Unconventional Perspectives
I have (re?)discovered the joys of writing in-universe propaganda, and I wish to share them with you.
My homebrew mess of a Warhammer 40,000 tabletop RPG game has been on hiatus for a little while now due to various bits of life getting in the way, and it looks, unfortunately, like it’ll be on hiatus for a little longer for the same reasons. It’s a shame, because the Grand Finale is coming up, and I don’t want to do that Grand Finale without all my players being there and being ready to get stuck in. Hence the hiatus: we’ll wait until everyone is good and ready before bringing this chapter of the bizarre story we’ve woven together to a close, and that’s just fine.

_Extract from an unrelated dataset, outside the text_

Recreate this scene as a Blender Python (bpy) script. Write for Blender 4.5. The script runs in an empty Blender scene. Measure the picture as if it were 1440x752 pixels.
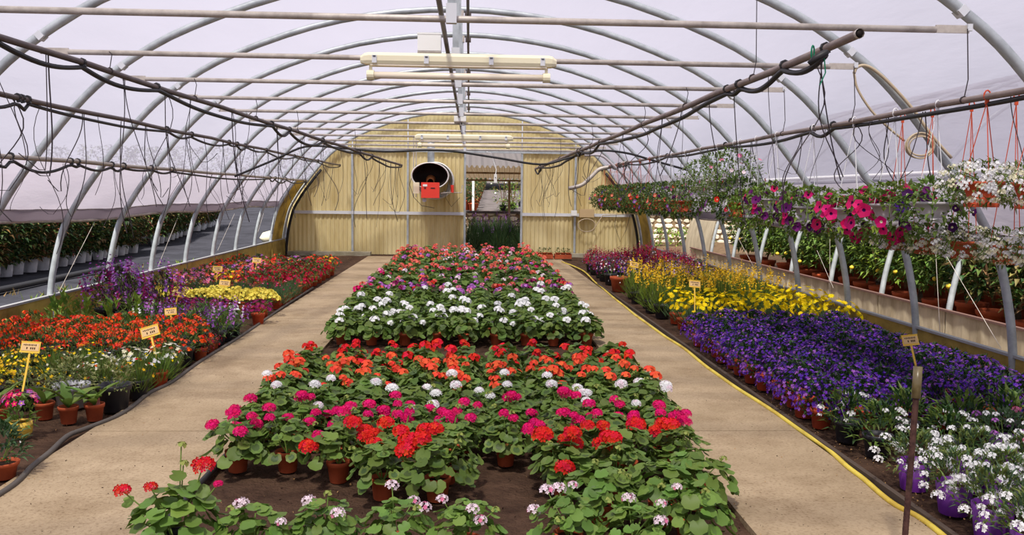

Also making these film posters for each mini-arc is great fun. I need to take the time to catch up, I’ve got loads of ideas bubbling for the next few. But some of my players are available. And while I don’t want to bring out only some of our intrepid band of technicolour heroes, that doesn’t mean they can’t take control of some significantly more disposable characters for a spinoff session or two. But how do I announce such a game? And also, how do I keep my players caught up with the current events of the campaign after such a long break?
I could just write a summary. That, however, would be boring. Time to get my head in-universe.
Radio transmissions have been intercepted. Government propaganda has been spotted, pinned to the crumbling walls of a city at war. And I’ve got plans for an awful lot more, because fully committing myself to a completely different narrative voice is so much fun. I’ve done it before a few times, when inventing fictional books to quote extracts from in my fantasy works, or writing up the future notes of military campaigns that my characters are currently fighting. But these last few have been far more entertaining. Just the act of switching fonts, of appending each radio message with times and dates and sender codes has been great fun. It’s a very literal exercise of getting into a character’s voice: not just describing what they’re doing or saying or thinking but writing in the manner that someone else would write. My personal summary of the events of the last few sessions is going to be efficient, but matter-of-fact. The in-universe summary of the office of the planetary governor, in the form of a public service announcement in the most over-formal and flowery language I could muster, is a much more entertaining read even if it lacks some of the precise details. For those, I’ll have to write some more clandestine briefings up: interrogation notes, confidential mission reports, that sort of thing.
Hell, following on from last week I might record a few of these in audio just for the hell of it. I can do a few accents, and if I can find some nice radio-crackle filters to slap on top…
This is an exercise that I would urge any other writers reading this to try out. Get in the perspective of someone in your story. Write down what they would write down, whether it’s a letter, a radio transmission, a report, whatever – anything but conventional prose. Get in their head and their voice. Convey things directly as they would convey them, not how your POV characters would perceive them. It broadens your perspective, it flexes some writing muscles that I certainly don’t use as often.
And it’s fun. It’s a lot of fun.
Now, I’m off to put together some cargo manifests.